### What you have to do
Extract every line that contains the word "from".
─── Material provided ───
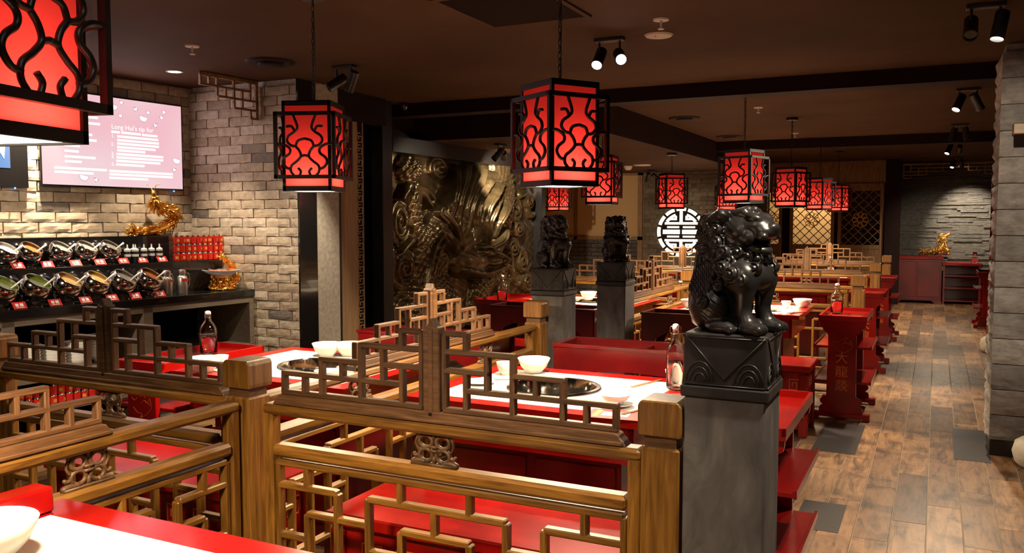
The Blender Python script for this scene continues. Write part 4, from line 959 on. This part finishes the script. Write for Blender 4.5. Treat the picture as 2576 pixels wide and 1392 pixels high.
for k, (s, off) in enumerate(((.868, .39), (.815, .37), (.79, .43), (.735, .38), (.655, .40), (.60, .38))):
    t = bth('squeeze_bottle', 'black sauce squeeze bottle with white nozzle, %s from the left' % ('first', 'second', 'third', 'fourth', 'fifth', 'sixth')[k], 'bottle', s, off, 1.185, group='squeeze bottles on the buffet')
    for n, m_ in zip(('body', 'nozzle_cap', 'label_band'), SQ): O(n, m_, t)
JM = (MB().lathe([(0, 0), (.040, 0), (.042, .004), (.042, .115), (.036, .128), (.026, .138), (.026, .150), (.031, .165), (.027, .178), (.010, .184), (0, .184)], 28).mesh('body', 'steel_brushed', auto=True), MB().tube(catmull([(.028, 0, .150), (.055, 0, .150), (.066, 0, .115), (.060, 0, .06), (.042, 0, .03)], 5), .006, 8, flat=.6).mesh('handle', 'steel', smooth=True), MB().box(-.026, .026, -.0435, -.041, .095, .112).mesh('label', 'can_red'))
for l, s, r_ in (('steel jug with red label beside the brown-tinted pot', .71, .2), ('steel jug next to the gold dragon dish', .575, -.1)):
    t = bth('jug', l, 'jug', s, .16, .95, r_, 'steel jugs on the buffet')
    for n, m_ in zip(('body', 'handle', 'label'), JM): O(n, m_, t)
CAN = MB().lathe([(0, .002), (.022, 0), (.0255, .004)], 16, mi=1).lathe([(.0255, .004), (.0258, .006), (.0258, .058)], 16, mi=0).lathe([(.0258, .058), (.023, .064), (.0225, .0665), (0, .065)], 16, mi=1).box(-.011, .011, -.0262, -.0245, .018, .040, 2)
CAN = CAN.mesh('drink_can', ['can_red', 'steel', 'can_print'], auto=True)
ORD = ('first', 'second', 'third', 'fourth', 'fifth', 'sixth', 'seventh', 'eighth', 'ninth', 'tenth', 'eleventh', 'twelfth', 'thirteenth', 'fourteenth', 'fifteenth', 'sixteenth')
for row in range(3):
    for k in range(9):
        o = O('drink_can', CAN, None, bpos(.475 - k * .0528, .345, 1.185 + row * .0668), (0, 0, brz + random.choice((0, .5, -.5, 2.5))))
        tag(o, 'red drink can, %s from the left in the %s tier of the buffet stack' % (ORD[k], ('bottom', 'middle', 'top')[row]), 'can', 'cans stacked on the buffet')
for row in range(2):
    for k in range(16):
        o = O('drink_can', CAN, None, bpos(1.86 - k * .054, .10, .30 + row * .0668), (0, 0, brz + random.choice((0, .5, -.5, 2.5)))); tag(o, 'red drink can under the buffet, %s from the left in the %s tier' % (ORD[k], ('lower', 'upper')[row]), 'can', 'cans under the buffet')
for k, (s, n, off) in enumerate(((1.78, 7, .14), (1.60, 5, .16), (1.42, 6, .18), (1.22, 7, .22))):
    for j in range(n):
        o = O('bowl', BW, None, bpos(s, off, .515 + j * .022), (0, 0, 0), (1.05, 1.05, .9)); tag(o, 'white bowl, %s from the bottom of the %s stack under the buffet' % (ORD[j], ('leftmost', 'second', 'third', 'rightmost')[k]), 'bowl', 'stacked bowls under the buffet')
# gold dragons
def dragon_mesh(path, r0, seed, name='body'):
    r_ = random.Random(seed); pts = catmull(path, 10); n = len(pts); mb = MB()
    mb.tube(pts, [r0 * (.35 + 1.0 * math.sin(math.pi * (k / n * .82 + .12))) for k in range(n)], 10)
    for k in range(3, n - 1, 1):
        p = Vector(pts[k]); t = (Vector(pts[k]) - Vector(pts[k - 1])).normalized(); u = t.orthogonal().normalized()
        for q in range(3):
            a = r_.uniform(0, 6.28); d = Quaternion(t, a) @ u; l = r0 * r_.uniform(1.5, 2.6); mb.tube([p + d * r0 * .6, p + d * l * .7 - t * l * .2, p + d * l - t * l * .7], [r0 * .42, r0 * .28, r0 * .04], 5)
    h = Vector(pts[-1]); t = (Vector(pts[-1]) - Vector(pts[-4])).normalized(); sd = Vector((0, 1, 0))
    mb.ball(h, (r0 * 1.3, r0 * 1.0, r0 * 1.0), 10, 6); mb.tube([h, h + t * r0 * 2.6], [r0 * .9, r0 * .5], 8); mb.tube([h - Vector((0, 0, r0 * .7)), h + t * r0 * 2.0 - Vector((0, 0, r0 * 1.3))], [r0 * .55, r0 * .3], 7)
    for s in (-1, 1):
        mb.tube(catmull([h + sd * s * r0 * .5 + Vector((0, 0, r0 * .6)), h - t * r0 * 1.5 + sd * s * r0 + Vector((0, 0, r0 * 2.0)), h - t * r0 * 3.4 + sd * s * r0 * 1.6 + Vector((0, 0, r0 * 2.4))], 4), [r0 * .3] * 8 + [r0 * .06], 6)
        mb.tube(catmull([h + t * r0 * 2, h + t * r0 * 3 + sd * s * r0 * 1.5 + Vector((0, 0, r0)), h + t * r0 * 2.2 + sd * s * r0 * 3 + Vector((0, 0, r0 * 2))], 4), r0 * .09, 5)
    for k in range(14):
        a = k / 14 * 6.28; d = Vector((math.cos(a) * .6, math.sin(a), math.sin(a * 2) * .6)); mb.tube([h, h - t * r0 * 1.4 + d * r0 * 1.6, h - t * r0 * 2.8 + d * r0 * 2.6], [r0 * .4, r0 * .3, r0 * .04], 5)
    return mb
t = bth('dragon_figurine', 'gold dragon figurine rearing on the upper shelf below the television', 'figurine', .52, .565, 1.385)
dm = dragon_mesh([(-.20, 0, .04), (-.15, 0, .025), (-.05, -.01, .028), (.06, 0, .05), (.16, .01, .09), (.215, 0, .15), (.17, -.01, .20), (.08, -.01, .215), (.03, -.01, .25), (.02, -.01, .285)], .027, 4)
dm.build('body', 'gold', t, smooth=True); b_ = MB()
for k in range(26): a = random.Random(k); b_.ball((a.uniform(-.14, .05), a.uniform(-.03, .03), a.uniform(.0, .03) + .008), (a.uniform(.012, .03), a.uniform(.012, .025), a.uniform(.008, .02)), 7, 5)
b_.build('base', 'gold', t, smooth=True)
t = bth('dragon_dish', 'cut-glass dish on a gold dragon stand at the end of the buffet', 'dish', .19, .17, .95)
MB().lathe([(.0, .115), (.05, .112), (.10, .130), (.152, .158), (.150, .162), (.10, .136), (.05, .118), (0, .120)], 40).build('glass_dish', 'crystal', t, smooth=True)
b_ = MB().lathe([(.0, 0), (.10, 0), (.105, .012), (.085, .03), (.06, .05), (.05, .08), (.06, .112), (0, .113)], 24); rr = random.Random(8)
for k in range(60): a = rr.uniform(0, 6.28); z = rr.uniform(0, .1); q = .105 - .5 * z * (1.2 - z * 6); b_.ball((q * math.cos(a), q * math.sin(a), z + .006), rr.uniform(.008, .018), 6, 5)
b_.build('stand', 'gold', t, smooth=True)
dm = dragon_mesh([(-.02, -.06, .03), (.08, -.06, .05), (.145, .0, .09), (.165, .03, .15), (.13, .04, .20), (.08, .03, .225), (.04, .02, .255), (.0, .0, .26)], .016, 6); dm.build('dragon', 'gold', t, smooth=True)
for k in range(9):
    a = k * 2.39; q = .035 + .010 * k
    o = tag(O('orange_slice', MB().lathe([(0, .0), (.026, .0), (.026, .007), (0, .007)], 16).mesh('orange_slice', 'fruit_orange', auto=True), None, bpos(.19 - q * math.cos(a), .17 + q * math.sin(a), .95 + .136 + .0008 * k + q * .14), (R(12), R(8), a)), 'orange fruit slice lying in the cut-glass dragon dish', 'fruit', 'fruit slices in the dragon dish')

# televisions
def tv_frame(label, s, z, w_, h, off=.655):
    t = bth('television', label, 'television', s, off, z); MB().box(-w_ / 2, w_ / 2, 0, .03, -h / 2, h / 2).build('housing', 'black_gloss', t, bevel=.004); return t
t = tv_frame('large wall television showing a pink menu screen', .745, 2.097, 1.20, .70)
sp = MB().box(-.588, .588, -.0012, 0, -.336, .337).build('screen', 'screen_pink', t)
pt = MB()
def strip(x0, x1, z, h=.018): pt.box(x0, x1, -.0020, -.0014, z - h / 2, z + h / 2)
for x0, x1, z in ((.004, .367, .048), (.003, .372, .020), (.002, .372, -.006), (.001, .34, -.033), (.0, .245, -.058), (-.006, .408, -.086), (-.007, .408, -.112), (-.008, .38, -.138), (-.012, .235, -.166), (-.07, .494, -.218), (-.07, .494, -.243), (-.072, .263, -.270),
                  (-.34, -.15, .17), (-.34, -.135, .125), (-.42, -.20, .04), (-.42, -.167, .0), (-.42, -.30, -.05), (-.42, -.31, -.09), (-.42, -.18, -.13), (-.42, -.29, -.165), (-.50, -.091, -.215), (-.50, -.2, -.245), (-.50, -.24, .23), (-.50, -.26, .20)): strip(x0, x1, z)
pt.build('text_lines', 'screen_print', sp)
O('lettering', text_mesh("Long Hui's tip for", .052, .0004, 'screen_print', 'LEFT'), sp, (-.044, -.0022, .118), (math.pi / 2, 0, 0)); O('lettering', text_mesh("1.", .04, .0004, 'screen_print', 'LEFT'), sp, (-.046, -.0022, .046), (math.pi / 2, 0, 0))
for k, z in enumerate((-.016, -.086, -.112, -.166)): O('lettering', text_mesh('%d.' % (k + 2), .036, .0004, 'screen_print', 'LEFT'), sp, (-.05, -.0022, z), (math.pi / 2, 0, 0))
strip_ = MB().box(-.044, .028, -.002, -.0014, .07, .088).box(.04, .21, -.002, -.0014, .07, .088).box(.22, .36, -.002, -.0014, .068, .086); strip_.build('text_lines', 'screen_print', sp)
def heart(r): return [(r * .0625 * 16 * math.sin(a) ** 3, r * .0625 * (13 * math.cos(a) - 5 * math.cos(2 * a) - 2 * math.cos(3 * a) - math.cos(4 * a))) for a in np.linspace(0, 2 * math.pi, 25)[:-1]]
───
### Response
The Blender Python script for this scene continues. Write part 4, from line 959 on. This part finishes the script. Write for Blender 4.5. Treat the picture as 2576 pixels wide and 1392 pixels high.
    t = bth('squeeze_bottle', 'black sauce squeeze bottle with white nozzle, %s from the left' % ('first', 'second', 'third', 'fourth', 'fifth', 'sixth')[k], 'bottle', s, off, 1.185, group='squeeze bottles on the buffet')
        tag(o, 'red drink can, %s from the left in the %s tier of the buffet stack' % (ORD[k], ('bottom', 'middle', 'top')[row]), 'can', 'cans stacked on the buffet')
        o = O('drink_can', CAN, None, bpos(1.86 - k * .054, .10, .30 + row * .0668), (0, 0, brz + random.choice((0, .5, -.5, 2.5)))); tag(o, 'red drink can under the buffet, %s from the left in the %s tier' % (ORD[k], ('lower', 'upper')[row]), 'can', 'cans under the buffet')
        o = O('bowl', BW, None, bpos(s, off, .515 + j * .022), (0, 0, 0), (1.05, 1.05, .9)); tag(o, 'white bowl, %s from the bottom of the %s stack under the buffet' % (ORD[j], ('leftmost', 'second', 'third', 'rightmost')[k]), 'bowl', 'stacked bowls under the buffet')